• [Directions]
Set the lines down again exactly, first line through the line that contains "sheet('water', 0., 600, M['water'])", with no pictures.
__________________________________________________
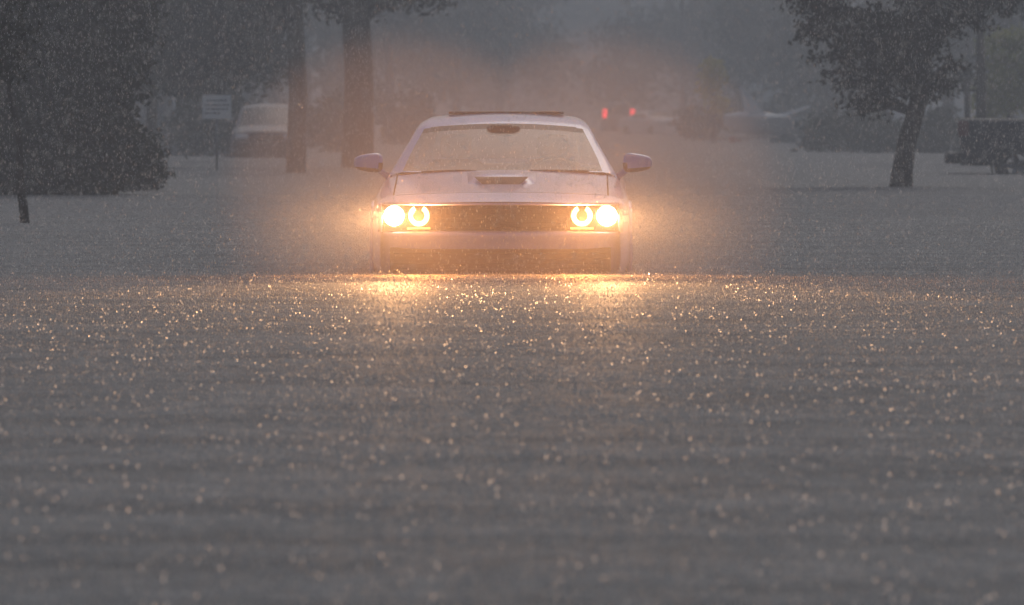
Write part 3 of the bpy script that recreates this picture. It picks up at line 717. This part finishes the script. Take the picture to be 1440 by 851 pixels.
# wood closing the view on every side
cl_ = []
for i in range(150):
    a = random.uniform(-80, 80); rr = random.uniform(530, 580)
    x = rr * math.sin(R(a)); y = rr * math.cos(R(a))
    cl_.append((x, y, random.uniform(3, 9), random.uniform(6, 11), random.uniform(3, 6), random.uniform(4, 6.5), 1500))
for i in range(60):
    a = random.uniform(-7, 7); rr = random.uniform(530, 575)
    cl_.append((rr * math.sin(R(a)), rr * math.cos(R(a)), random.uniform(1, 12), random.uniform(4, 7), 5, random.uniform(3, 5), 1500))
tag(leaves_mesh('woods', cl_, M['leaf_far'], None, .40, .8), kind='stuff', label='far wood fading into the rain at the end of the street', cat='woods')

# ------------------------------------------------------------------ ground, water
def sheet(name, z, half, m, n=1):
    me = bpy.data.meshes.new(name); me.from_pydata([(-half, -half, z), (half, -half, z), (half, half, z), (-half, half, z)], [], [(0, 1, 2, 3)]); me.update()
    o = link(name, me, m, None, False); o.location = (0, 100, 0); return tag(o, kind='structure')
sheet('road', -DEPTH - .004, 600, M['ground'])
sheet('water', 0., 600, M['water'])

# ------------------------------------------------------------------ rain: splashes and drops
def multi(name, tv, tf, pos, scl, m, label, cat='rain', rot=False):
    n = len(pos); tv = np.array(tv, dtype=float); tf = np.array(tf, dtype=np.int32); nv = len(tv)
    if rot:
        q, _ = np.linalg.qr(rng.normal(size=(n, 3, 3))); V_ = (np.einsum('nij,vj->nvi', q, tv) * scl[:, None, :] + pos[:, None, :]).reshape(-1, 3)
    else: V_ = (tv[None] * scl[:, None, :] + pos[:, None, :]).reshape(-1, 3)
    F_ = (tf[None] + (np.arange(n, dtype=np.int32) * nv)[:, None, None]).reshape(-1, 3)
    me = bpy.data.meshes.new(name); me.vertices.add(len(V_)); me.vertices.foreach_set('co', V_.ravel())
    me.loops.add(F_.size); me.loops.foreach_set('vertex_index', F_.ravel())
    me.polygons.add(len(F_)); me.polygons.foreach_set('loop_start', np.arange(len(F_), dtype=np.int32) * 3)
    me.update(calc_edges=True)
    return tag(link(name, me, m, None, not rot), label, cat, None, 'stuff')
OCT = ([(0, 0, 1), (0, 0, -1), (1, 0, 0), (0, 1, 0), (-1, 0, 0), (0, -1, 0)], [(0, 2, 3), (0, 3, 4), (0, 4, 5), (0, 5, 2), (1, 3, 2), (1, 4, 3), (1, 5, 4), (1, 2, 5)])
SPK = ([(1, 0, 0), (-.5, .87, 0), (-.5, -.87, 0), (0, 0, 1)], [(0, 1, 3), (1, 2, 3), (2, 0, 3)])
def wedge(n, y0, y1, k=.115, pad=1.5, pw=1., patchy=.75):
    m_ = n; n = int(n * 1.9) if patchy else n
    y = y0 + (y1 - y0) * rng.random(n) ** pw
    x = (rng.random(n) - .5) * 2 * (k * y * .75 + pad)
    if patchy:       # gusts beat the water in uneven bands
        f = sum(a * np.sin(y * fy + x * fx + p) for a, fy, fx, p in ((.5, 1.9, .35, 0), (.45, 4.3, -.8, 1.2), (.4, 9.7, 1.7, 2.1), (.35, 17.3, -3.1, .4), (.3, 3.1, 2.6, 3.3), (.3, 29., 7., 5.)))
        w_ = 1 / (1 + np.exp(-f * 2.2)); ok = rng.random(n) < (1 - patchy) + patchy * w_
        x, y = x[ok][:m_], y[ok][:m_]
        if len(x) < m_: q = rng.integers(0, len(x), m_ - len(x)); x = np.concatenate([x, x[q] + .01]); y = np.concatenate([y, y[q] + .01])
    return x, y
n = 320000
x, y = wedge(n, 13, 95, patchy=.8)
h = .005 + .022 * rng.random(n) ** 3; w_ = .002 + .0035 * rng.random(n)
h *= .8
w_ *= 1.0; q_ = rng.random(n) < .42
for nm, sel_, mt, lb in (('splashes', ~q_, M['drop'], 'matt splash spikes thrown up by rain on the flooded street'), ('splash_glints', q_, M['glint'], 'glinting splash tips catching the headlights on the flooded street')):
    multi(nm, *SPK, np.stack([x, y, np.zeros(n) - .001], 1)[sel_], np.stack([w_, w_, h], 1)[sel_], mt, lb, 'splash')
n = 130000
x, y = wedge(n, 13, 75, pw=.85, patchy=.9)
s = .0007 + .0009 * rng.random(n) + .0050 * rng.random(n) ** 16
z = .004 + .07 * rng.random(n) ** 3
multi('spray', *OCT, np.stack([x, y, z], 1), np.stack([s, s, s * 1.8], 1), M['glint'], 'fine droplets bouncing just above the water', 'spray', True)
n = 140000
x, y = wedge(n, 14, 100, pw=.8, patchy=0)
z = .02 + 3.2 * rng.random(n)
s = .0008 + .0009 * rng.random(n)
multi('rain', *OCT, np.stack([x, y, z], 1), np.stack([s, s, s * 6.5], 1), M['drop'], 'falling rain drops between the camera and the trees', 'rain')

# ------------------------------------------------------------------ haze
hz = MB().box(-640, 640, -540, 740, -1.3, 21.0).build('haze', bpy.data.materials.new('rain_haze'))
hz['kind'] = 'stuff'; hz['label'] = 'pale rain haze filling the whole street'; hz['category'] = 'haze'
hm = hz.data.materials[0]; hm.use_nodes = True; hm.node_tree.nodes.clear()
o = hm.node_tree.nodes.new('ShaderNodeOutputMaterial'); v = hm.node_tree.nodes.new('ShaderNodeVolumePrincipled')
v.inputs['Color'].default_value = (.88, .93, .99, 1); v.inputs['Density'].default_value = .0031; v.inputs['Anisotropy'].default_value = .0
hm.node_tree.links.new(v.outputs[0], o.inputs['Volume'])

vs = []; fs = []; NX, NY = 26, 20
def hgt(x, y): return 2.05 * max(0, 1 - (x / 3.3) ** 4) ** .5 * max(0, 1 - ((y - 48.9) / 4.) ** 4) ** .5 + .03
for lay in (0, 1):
    for i in range(NY):
        for j in range(NX):
            x = -3.3 + 6.6 * j / (NX - 1); y = 44.9 + 8. * i / (NY - 1); vs.append((x - .05, y, hgt(x, y) if lay == 0 else .008))
nn = NX * NY
for i in range(NY - 1):
    for j in range(NX - 1): a = i * NX + j; fs.append((a, a + 1, a + NX + 1, a + NX)); fs.append((nn + a, nn + a + NX, nn + a + NX + 1, nn + a + 1))
for i in range(NY - 1):
    a = i * NX; fs.append((a, a + NX, a + NX + nn, a + nn)); a = i * NX + NX - 1; fs.append((a + NX, a, a + nn, a + NX + nn))
for j in range(NX - 1):
    fs.append((j + 1, j, j + nn, j + 1 + nn)); a = (NY - 1) * NX + j; fs.append((a, a + 1, a + 1 + nn, a + nn))
m = bpy.data.materials.new('spray_and_glow_mist'); m.use_nodes = True; nt = m.node_tree; nt.nodes.clear(); N = nt.nodes.new; L = nt.links.new
m.cycles.volume_sampling = 'MULTIPLE_IMPORTANCE'; m.cycles.volume_step_rate = .6
o = N('ShaderNodeOutputMaterial'); v = N('ShaderNodeVolumePrincipled')
v.inputs['Color'].default_value = (.95, .91, .90, 1); v.inputs['Anisotropy'].default_value = .1
tc = N('ShaderNodeTexCoord'); nz = N('ShaderNodeTexNoise'); nz.inputs['Scale'].default_value = 2.2; nz.inputs['Detail'].default_value = 2
L(tc.outputs['Object'], nz.inputs['Vector'])
def lobe(c, r, dens, edge, wob):   # a puff whose density falls off towards its rim
    sub = N('ShaderNodeVectorMath'); sub.operation = 'SUBTRACT'; sub.inputs[1].default_value = c; L(tc.outputs['Object'], sub.inputs[0])
    dv_ = N('ShaderNodeVectorMath'); dv_.operation = 'DIVIDE'; dv_.inputs[1].default_value = r; L(sub.outputs[0], dv_.inputs[0])
    ln = N('ShaderNodeVectorMath'); ln.operation = 'LENGTH'; L(dv_.outputs[0], ln.inputs[0])
    ad = N('ShaderNodeMath'); ad.operation = 'MULTIPLY_ADD'; ad.inputs[1].default_value = wob; L(nz.outputs['Fac'], ad.inputs[0]); L(ln.outputs['Value'], ad.inputs[2])
    mr = N('ShaderNodeMapRange'); mr.interpolation_type = 'SMOOTHSTEP'
    mr.inputs['From Min'].default_value = 1 + wob * .5; mr.inputs['From Max'].default_value = edge + wob * .5; mr.inputs['To Min'].default_value = 0; mr.inputs['To Max'].default_value = dens
    L(ad.outputs[0], mr.inputs['Value']); return mr
def mth(op, a, b):
    q = N('ShaderNodeMath'); q.operation = op; L(a.outputs[0], q.inputs[0]); L(b.outputs[0], q.inputs[1]); return q
l1 = lobe((-.80, 49.3, .50), (1.45, 2.9, 1.40), .054, .78, .10); l2 = lobe((.68, 49.3, .50), (1.45, 2.9, 1.40), .054, .78, .10)  # two added mist domes, shaped to form the glow arcs above the car
l3 = lobe((-.09, 49.1, .0), (1.9, 1.4, .36), .06, .2, .35)
L(mth('ADD', mth('MAXIMUM', l1, l2), l3).outputs[0], v.inputs['Density'])
L(v.outputs[0], o.inputs['Volume'])
tag(MB().add(vs, fs).build('spray_and_glow_mist', m, None, True), 'mist of rain spray with two added domes shaped for the headlight glow above the lavender car', 'spray', None, 'stuff')
# ------------------------------------------------------------------ light, sky
w = bpy.data.worlds.new('World'); scene.world = w; w.use_nodes = True; nt = w.node_tree
sky = nt.nodes.new('ShaderNodeTexSky'); sky.sky_type = 'NISHITA'; sky.sun_disc = False
EL, ROT = R(48), R(20)
sky.sun_elevation = EL; sky.sun_rotation = ROT; sky.dust_density = 4; sky.air_density = 1.2; sky.ozone_density = 1
hs = nt.nodes.new('ShaderNodeHueSaturation'); hs.inputs['Saturation'].default_value = .85
nt.links.new(sky.outputs[0], hs.inputs['Color']); nt.links.new(hs.outputs[0], nt.nodes['Background'].inputs['Color'])
nt.nodes['Background'].inputs['Strength'].default_value = .054
sl_ = bpy.data.lights.new('sun', 'SUN'); sl_.energy = .4; sl_.angle = R(40); sl_.color = (1, .96, .92)
so = bpy.data.objects.new('sun', sl_); COL.objects.link(so)
dv = Vector((math.sin(ROT) * math.cos(EL), math.cos(ROT) * math.cos(EL), math.sin(EL)))
so.rotation_euler = dv.to_track_quat('Z', 'Y').to_euler()

# ------------------------------------------------------------------ camera
c = bpy.data.cameras.new('camera'); co = bpy.data.objects.new('camera', c); COL.objects.link(co); scene.camera = co
c.sensor_width = 36; c.lens = F / 1440 * 36
pitch = math.atan((425.5 - HOR) / F)
co.location = (0, 0, CAM_Z); co.rotation_euler = (math.pi / 2 - pitch, 0, 0)
c.clip_end = 3000; c.clip_start = .1
c.dof.use_dof = True; c.dof.focus_distance = CARY + .2; c.dof.aperture_fstop = 6.6; c.dof.aperture_blades = 0

scene.view_settings.view_transform = 'Standard'; scene.view_settings.look = 'None'
scene.view_settings.exposure = 0; scene.view_settings.gamma = 1; scene.view_settings.use_curve_mapping = False
cy = scene.cycles
cy.max_bounces = 6; cy.diffuse_bounces = 2; cy.glossy_bounces = 2; cy.transmission_bounces = 3; cy.volume_bounces = 1; cy.transparent_max_bounces = 12
cy.sample_clamp_indirect = 4; cy.sample_clamp_direct = 0
cy.use_denoising = True; cy.caustics_reflective = False; cy.caustics_refractive = False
__________________________________________________
• [Answer to the task]
Write part 3 of the bpy script that recreates this picture. It picks up at line 717. This part finishes the script. Take the picture to be 1440 by 851 pixels.
# wood closing the view on every side
cl_ = []
for i in range(150):
    a = random.uniform(-80, 80); rr = random.uniform(530, 580)
    x = rr * math.sin(R(a)); y = rr * math.cos(R(a))
    cl_.append((x, y, random.uniform(3, 9), random.uniform(6, 11), random.uniform(3, 6), random.uniform(4, 6.5), 1500))
for i in range(60):
    a = random.uniform(-7, 7); rr = random.uniform(530, 575)
    cl_.append((rr * math.sin(R(a)), rr * math.cos(R(a)), random.uniform(1, 12), random.uniform(4, 7), 5, random.uniform(3, 5), 1500))
tag(leaves_mesh('woods', cl_, M['leaf_far'], None, .40, .8), kind='stuff', label='far wood fading into the rain at the end of the street', cat='woods')

# ------------------------------------------------------------------ ground, water
def sheet(name, z, half, m, n=1):
    me = bpy.data.meshes.new(name); me.from_pydata([(-half, -half, z), (half, -half, z), (half, half, z), (-half, half, z)], [], [(0, 1, 2, 3)]); me.update()
    o = link(name, me, m, None, False); o.location = (0, 100, 0); return tag(o, kind='structure')
sheet('road', -DEPTH - .004, 600, M['ground'])
sheet('water', 0., 600, M['water'])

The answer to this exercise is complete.